Jesus now drops a bomb, He’s going to leave the disciples, and so the urgency for final instructions. He’s leaving, and they can no longer follow Him. He had already said this to the “Jews” before: “For a little while longer I am with you, then I go to Him who sent Me. You will seek Me, and will not find Me; and where I am, you cannot come” (John 7:33–34). (In John’s writings, the term “Jews” refers to the Israelites in general, and probably the Jewish leaders in particular). The Jews had understood Him to mean that He would leave the physical land of Israel and go to the Jews scattered around the empire. Another time when He reiterated these words they thought He might be speaking of suicide (John 8:21-22). So, the words were not new to the disciples, but now these words were being directed at them! They would soon be without Jesus. They had not yet heard Jesus’ post-resurrection promise, “Lo, I will be with you always even to the end of the age” (Matt 28:20).
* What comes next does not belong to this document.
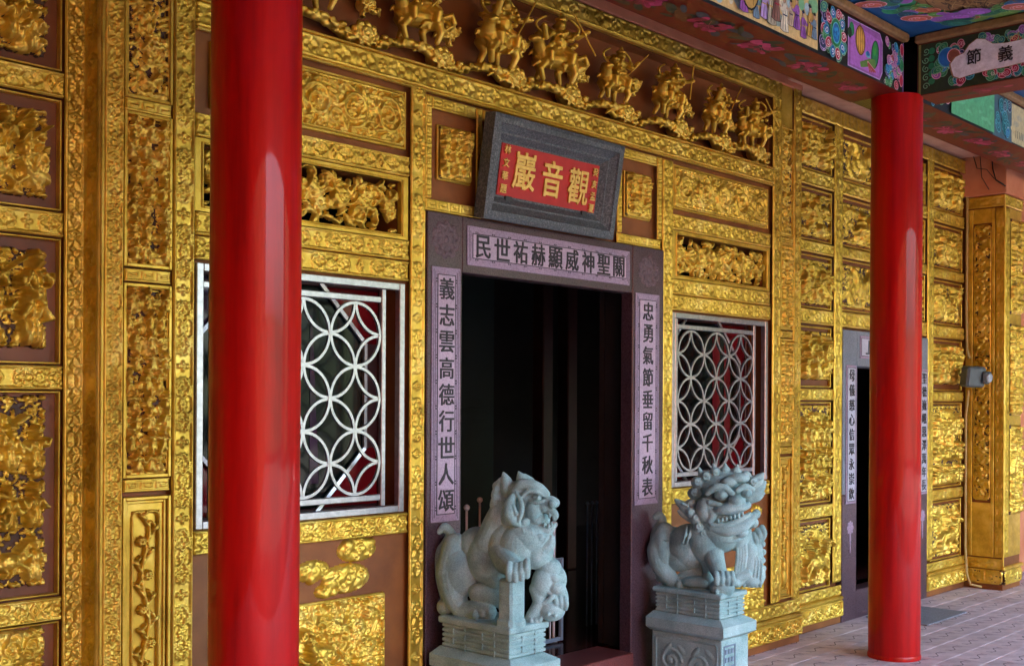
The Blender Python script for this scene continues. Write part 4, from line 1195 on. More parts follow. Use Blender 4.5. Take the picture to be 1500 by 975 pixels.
d2 = thing('side_doorframe', 'narrow dark side doorway in a blue-grey stone frame, half hidden behind the far red pillar', 'door frame', (8.33, 3.92, 0))
bx('jamb', GREYS, d2, 7.604, 7.822, 3.836, 3.90, .90, 2.068, .004)
bx('jamb', GREYS, d2, 8.832, 9.048, 3.836, 3.90, .90, 2.068, .004)
bx('jamb_base', PLUMG, d2, 7.604, 7.822, 3.836, 3.90, 0, .898, .004)
bx('jamb_base', PLUMG, d2, 8.832, 9.048, 3.836, 3.90, 0, .898, .004)
bx('lintel', GREYS, d2, 7.824, 8.830, 3.838, 4.05, 1.812, 2.068, .004)
bx('sill', PLUMG, d2, 7.824, 8.830, 3.838, 4.05, 0, .205, .004)
couplet(d2, 7.645, 7.800, .832, 1.818, 3.836, '母儀慈心信眾永崇欽', True, .018, .082, m1=LILAC, m2=PALES, simplec=True)
couplet(d2, 8.885, 9.035, .832, 1.818, 3.836, '聖德巍峨恩澤萬年長', True, .018, .082, m1=LILAC, m2=PALES, simplec=True)
couplet(d2, 7.862, 8.790, 1.872, 2.035, 3.838, '上善若水', False, .018, .10, m1=LILAC, m2=PALES, simplec=True)
def lantern_mark(x0, z0):
    h = HF(.13, .30, .005); h.flower(.065, .20, .05, .006, 8); h.path([(.065, .15), (.065, .02)], .006, .004, .006)
    return link('carved_tassel', h.mesh(), LILAC, d2, (x0, 3.8355, z0))
lantern_mark(7.66, .46); lantern_mark(8.89, .46)
b = MB(); b.box(7.90, 8.60, 3.34, 3.80, .002, .012, .004); o = b.build('threshold_mat', GREYS)
o['label'] = 'thin pale grey slab lying on the pavers before the side door, behind the far pillar'; o['category'] = 'door slab'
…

For now, He was going to be with them only a little longer, a matter of a few hours, and He still had much to say. But they would discover after Pentecost a new and greater presence of the God whom they served, in the person of the Holy Spirit—about which Jesus had yet much to teach them in the Upper Room. But, first things first, He next speaks to them about love, the foundation of everything else He wants to teach them.
Lord, while I would absolutely love to have You here physically with me, I believe by faith that You are with me in a greater way, by Your Spirit.